2018, l’année de la reconnaissance des services rendus ?

Le 09/01/2018 à 11:35 par La rédaction


(© Digitalis)

EDITO, BIOFIL n°115 - janvier / février 2018

Si la bio progresse, le rouleau compresseur est toujours là, insidieux, sournois, puissant…
Preuve en est, la reculade du coton bio en Inde, suite à l’émergence du label vert BCI – Better cotton initiative – qui, très laxiste, est désormais préféré au cahier des charges bio (1). Une opération greenwashing, très marketée par les grandes enseignes de distribution de textile… Et son succès s’explique par des règles de production beaucoup moins contraignantes.

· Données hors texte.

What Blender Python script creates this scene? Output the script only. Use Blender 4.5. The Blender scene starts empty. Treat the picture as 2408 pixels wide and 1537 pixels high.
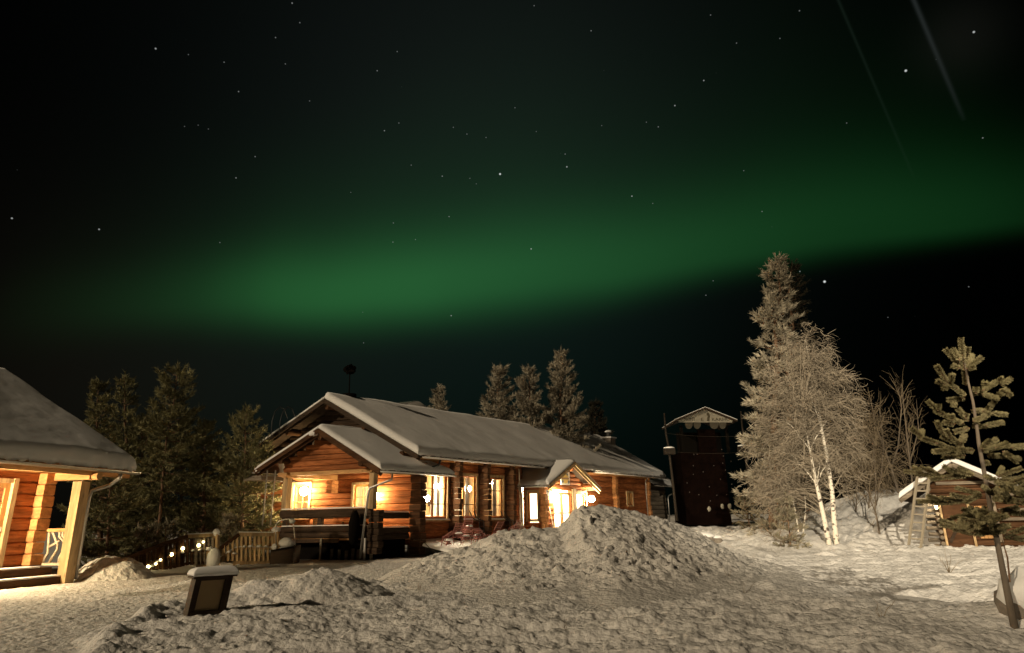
import bpy, math, random
import numpy as np
from mathutils import Vector, Euler, Matrix

rng = np.random.default_rng(7)
random.seed(7)
SC = bpy.context.scene
COL = SC.collection

# ------------------------------------------------------------------ camera
F, PITCH, ROLL, EYE = 1520.0, math.radians(16.9), math.radians(0.95), 1.5
_f = np.array([0, math.cos(PITCH), math.sin(PITCH)])
_r0 = np.array([1.0, 0, 0]); _u0 = np.array([0, -math.sin(PITCH), math.cos(PITCH)])
_r = math.cos(ROLL) * _r0 - math.sin(ROLL) * _u0
_u = math.sin(ROLL) * _r0 + math.cos(ROLL) * _u0
cam_d = bpy.data.cameras.new("camera"); cam = bpy.data.objects.new("camera", cam_d); COL.objects.link(cam)
cam_d.sensor_width = 36; cam_d.lens = 36 * F / 2408; cam_d.clip_end = 3000; cam_d.clip_start = 0.05
m = Matrix(((_r[0], _u[0], -_f[0]), (_r[1], _u[1], -_f[1]), (_r[2], _u[2], -_f[2]))).to_4x4()
m.translation = (0, 0, EYE); cam.matrix_world = m
SC.camera = cam


def ray(x, y):
    return _f + (x - 1204) / F * _r - (y - 768.5) / F * _u


def at(x, y, Y):
    """point seen at photo position x, y, standing Y metres ahead of the viewer"""
    d = ray(x, y); return np.array([0, 0, EYE]) + d * (Y / d[1])


def gnd(x, y, z=0.0):
    d = ray(x, y); return np.array([0, 0, EYE]) + d * ((z - EYE) / d[2])


def dirn(x, y):
    d = ray(x, y); return d / np.linalg.norm(d)


# ------------------------------------------------------------------ world: night sky, aurora, stars
SC.view_settings.view_transform = 'Standard'
SC.view_settings.look = 'None'
SC.view_settings.exposure = 0.0
SC.view_settings.gamma = 1.0
SC.cycles.use_denoising = True
SC.cycles.max_bounces = 6
SC.cycles.diffuse_bounces = 3
SC.cycles.transparent_max_bounces = 12
SC.cycles.sample_clamp_indirect = 4.0
W = bpy.data.worlds.new("World"); SC.world = W; W.use_nodes = True
nt = W.node_tree; N = nt.nodes; LK = nt.links
for n in list(N): N.remove(n)


def lin(r, g, b):
    f = lambda c: (c / 255 / 12.92) if c < 10 else ((c / 255 + .055) / 1.055) ** 2.4
    return (f(r), f(g), f(b), 1)


def nmath(tree, op, a, b=None, c=None, clamp=False):
    n = tree.nodes.new('ShaderNodeMath'); n.operation = op; n.use_clamp = clamp
    for i, v in enumerate((a, b, c)):
        if v is None: continue
        if isinstance(v, (int, float)): n.inputs[i].default_value = v
        else: tree.links.new(v, n.inputs[i])
    return n.outputs[0]


def wm(op, a, b=None, c=None, clamp=False): return nmath(nt, op, a, b, c, clamp)


tc = N.new('ShaderNodeTexCoord'); nrm = N.new('ShaderNodeVectorMath'); nrm.operation = 'NORMALIZE'
LK.new(tc.outputs['Generated'], nrm.inputs[0]); D = nrm.outputs[0]
sep = N.new('ShaderNodeSeparateXYZ'); LK.new(D, sep.inputs[0])
az = wm('ARCTAN2', sep.outputs[0], sep.outputs[1]); el = wm('ARCSINE', sep.outputs[2])
AZ0, AZ1 = -0.85, 0.85
azn = wm('DIVIDE', wm('SUBTRACT', az, AZ0), AZ1 - AZ0, clamp=True)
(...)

Est-ce un signal clignotant inquiétant pour l’avenir de l’agriculture bio ?
En France, entre les États généraux de l’alimentation (EGA) clôturés fin décembre 2017 et les débats sur l’évolution de la Pac horizon 2020-2026, on n’a jamais autant parlé de protection de l’environnement, de lutte contre le changement climatique, de sauvegarde de la biodiversité, de protection des ressources naturelles – sol, eau, air –, du bien-être animal, de bioéconomie, d’économie circulaire et solidaire, de prix justes, de répartition équitable de la valeur ajoutée tout au long de la chaîne, de vitalité des territoires On ne peut que s’en réjouir et applaudir : les intentions n’ont jamais été aussi clairement exprimées pour stimuler et accompagner la transition agricole vers des pratiques plus vertueuses et résilientes.
Et la bio dans tout ça ? La vigilance s’impose. Si elle est considérée et valorisée – désormais partout et haut et fort – comme la première de cordée, la locomotive, l’excellence, le modèle exemplaire, le laboratoire innovant… de l’agriculture, elle peut se faire quelques soucis. L’injonction de “ne pas opposer les agricultures” répétée sans cesse par les instances dirigeantes est louable, si on considère que chacun doit tracer son chemin à son rythme. Mais pas s’il s’agit de protéger un modèle hyper-intensif et gourmand en intrants chimiques de synthèse, verdi par l’agroécologie.
Plébiscitée par les citoyens, la bio a plus que jamais besoin d’être soutenue par les pouvoirs publics, car on le sait, seul, le marché n’est pas suffisant pour la rendre efficiente et durable. Elle doit bénéficier en priorité de la rémunération des services environnementaux rendus sur les territoires, promise par les EGA et énoncée comme un axe de la nouvelle Pac 2020. Car ces services rendus à l’environnement par la bio ont été répertoriés, évalués, validés (2). Ils sont bien réels, fruits d’années de progrès techniques bio basés sur l’agronomie et sans produits chimiques de synthèse. L’aide au maintien jouait ce rôle, en étant dédiée à la bio. La nouvelle mesure annoncée le serat- elle ? Pour l’instant, rien de plus n’a encore filtré sur ses modalités.
La bonne nouvelle de ces EGA, c’est l’objectif annoncé d’atteindre 15 % de la surface agricole en bio d’ici 2020. Pour réussir, le nouveau plan Ambition bio sur cinq ans promis par le premier ministre le 21 décembre est donc très attendu. Tous les professionnels de la filière sont à pied d’oeuvre pour participer à sa co-construction en lien avec l’État, les Régions et les Agences de l’eau. Les défis sont nombreux : déployer la bio sur les territoires, consolider les filières, et augmenter l’offre de produits locaux bio, notamment en restauration collective. Mais cela implique des soutiens financiers ciblés et efficaces. Alors espérons que 2018 sera l’année de la bio !
Christine Rivry-Fournier
(1) Démarche dénoncée par Cash Investigation Coton du 27 novembre 2017.
(2) Rapport de l’Itab et de l’Inra décembre 2016.